Realistically, I don’t think we should hang our identity on any one element of our lives. Especially if that ‘element’ is another person. That’s too much to put on someone else, too much pressure for a relationship to hold, and it sets a person up for a lot of pain if it doesn’t work out.
But that’s where I’m at right now. I’m dealing with a hole not only in my heart but also in my identity. I have to come to terms with the fact that I need to find and foster intrinsic meaning in my life, but I have to do it without the foundation I’d built my identity on. It feels very precarious.
You know you have to grow, but you don’t even feel like your feet are on solid ground to allow you to do that.
But, that’s when you lean on people. And there have been so many who have helped to hold me up, build me up, and show me that there’s still so much love around me.

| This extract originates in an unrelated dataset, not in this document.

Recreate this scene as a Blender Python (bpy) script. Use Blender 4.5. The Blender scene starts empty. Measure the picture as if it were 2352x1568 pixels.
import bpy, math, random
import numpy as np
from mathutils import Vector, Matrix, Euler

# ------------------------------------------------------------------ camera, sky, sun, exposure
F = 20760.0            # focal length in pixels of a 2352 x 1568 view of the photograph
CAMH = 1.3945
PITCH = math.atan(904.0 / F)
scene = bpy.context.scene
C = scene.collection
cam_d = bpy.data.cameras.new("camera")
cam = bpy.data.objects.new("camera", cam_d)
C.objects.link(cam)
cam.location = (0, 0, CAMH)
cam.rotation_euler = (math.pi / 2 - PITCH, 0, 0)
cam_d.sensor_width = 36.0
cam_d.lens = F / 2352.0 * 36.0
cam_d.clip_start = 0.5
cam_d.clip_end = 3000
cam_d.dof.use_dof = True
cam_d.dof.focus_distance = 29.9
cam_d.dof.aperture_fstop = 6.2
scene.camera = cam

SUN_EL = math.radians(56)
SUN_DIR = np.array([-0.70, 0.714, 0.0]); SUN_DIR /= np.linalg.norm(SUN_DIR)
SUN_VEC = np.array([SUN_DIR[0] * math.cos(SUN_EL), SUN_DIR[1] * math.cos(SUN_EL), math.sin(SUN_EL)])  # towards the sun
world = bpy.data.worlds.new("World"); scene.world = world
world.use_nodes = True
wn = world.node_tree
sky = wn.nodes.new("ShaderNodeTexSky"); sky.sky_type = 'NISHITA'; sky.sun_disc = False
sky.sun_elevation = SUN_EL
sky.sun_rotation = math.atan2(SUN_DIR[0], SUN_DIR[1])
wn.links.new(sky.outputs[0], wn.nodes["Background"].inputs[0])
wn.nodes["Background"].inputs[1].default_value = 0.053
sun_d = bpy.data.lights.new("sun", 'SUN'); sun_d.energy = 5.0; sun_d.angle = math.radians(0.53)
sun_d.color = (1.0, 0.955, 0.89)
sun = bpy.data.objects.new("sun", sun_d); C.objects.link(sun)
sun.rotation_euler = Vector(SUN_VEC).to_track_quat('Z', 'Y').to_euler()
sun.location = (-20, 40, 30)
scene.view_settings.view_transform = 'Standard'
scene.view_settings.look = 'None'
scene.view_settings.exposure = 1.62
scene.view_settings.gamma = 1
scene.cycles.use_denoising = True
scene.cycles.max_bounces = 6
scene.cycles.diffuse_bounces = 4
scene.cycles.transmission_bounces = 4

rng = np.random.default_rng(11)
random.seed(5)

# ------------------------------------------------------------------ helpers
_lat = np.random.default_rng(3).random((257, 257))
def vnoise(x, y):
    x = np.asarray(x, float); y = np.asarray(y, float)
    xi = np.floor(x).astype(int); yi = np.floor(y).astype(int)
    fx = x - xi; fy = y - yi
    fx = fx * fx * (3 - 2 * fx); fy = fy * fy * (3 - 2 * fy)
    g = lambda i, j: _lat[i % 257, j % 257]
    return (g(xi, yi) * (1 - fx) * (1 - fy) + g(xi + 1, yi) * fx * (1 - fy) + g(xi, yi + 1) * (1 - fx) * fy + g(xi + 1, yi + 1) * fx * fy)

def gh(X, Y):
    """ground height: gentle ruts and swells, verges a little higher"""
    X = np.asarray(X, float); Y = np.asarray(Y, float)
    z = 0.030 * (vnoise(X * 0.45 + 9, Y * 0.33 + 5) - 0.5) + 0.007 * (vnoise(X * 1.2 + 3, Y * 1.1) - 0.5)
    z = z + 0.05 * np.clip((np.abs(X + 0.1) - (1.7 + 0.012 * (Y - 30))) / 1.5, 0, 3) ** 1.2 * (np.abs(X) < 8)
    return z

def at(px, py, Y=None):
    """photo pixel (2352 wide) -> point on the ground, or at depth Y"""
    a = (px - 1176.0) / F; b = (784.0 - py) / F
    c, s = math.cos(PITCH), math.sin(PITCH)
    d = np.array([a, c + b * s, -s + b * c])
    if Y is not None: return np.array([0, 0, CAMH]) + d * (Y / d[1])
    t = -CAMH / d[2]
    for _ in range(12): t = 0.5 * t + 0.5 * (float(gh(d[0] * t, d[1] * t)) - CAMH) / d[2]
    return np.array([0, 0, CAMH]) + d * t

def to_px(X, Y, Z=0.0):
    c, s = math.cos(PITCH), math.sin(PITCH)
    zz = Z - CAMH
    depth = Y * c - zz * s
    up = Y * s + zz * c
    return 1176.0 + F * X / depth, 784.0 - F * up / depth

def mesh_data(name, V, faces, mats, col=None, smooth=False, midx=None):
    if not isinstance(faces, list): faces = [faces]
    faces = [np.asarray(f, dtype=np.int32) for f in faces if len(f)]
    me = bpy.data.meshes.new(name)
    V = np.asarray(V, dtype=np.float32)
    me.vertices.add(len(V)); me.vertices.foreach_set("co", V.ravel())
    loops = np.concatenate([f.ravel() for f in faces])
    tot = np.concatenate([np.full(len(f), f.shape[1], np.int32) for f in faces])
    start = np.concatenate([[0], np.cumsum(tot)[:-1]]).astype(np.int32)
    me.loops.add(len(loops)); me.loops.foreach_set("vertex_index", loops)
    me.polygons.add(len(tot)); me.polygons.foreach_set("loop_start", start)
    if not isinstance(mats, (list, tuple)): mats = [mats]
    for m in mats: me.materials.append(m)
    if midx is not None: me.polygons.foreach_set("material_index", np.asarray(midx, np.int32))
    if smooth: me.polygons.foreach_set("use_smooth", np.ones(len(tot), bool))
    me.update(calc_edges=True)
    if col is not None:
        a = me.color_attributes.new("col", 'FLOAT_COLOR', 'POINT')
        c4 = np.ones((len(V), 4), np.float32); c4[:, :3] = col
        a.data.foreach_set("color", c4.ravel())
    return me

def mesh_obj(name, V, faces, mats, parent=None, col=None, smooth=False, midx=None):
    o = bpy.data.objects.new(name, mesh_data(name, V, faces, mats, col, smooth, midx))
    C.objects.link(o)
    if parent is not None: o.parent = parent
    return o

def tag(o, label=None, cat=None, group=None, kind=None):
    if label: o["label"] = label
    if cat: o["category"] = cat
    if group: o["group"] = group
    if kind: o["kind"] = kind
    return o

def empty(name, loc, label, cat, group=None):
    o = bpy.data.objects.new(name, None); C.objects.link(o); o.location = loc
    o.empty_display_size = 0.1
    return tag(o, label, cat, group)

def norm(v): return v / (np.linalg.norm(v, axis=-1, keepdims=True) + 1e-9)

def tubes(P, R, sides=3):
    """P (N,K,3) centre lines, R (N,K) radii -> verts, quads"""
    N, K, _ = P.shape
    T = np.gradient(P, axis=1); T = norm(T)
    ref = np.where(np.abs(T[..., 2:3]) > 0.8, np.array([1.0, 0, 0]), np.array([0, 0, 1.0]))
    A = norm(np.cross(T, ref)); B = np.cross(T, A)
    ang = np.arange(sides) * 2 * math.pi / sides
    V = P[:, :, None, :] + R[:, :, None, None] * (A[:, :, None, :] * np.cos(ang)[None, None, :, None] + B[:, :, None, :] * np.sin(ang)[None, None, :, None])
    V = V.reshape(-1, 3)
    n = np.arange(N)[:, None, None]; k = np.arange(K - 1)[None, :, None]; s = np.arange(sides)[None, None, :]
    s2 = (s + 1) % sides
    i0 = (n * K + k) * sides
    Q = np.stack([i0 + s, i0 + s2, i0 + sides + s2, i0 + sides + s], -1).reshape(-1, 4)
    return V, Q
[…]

Life’s a journey, and it’s not always going to feel good. But, I do believe that there are always better days ahead, and I’m trying to remain open to all the possibilities that life has to offer.
What I'm Reading
Nothing
I didn’t really read anything this past week. Or listened to anything. Well, other than my own thoughts, which have been saying the same things over and over and over.
What a week.
A Moment of Life
My nephew. I took this while visiting my brother and sister-in-law on a work trip I made to Calgary this past week.
My other nephew.
Getting ready to bike out from my sisters for my first patio beer of the season.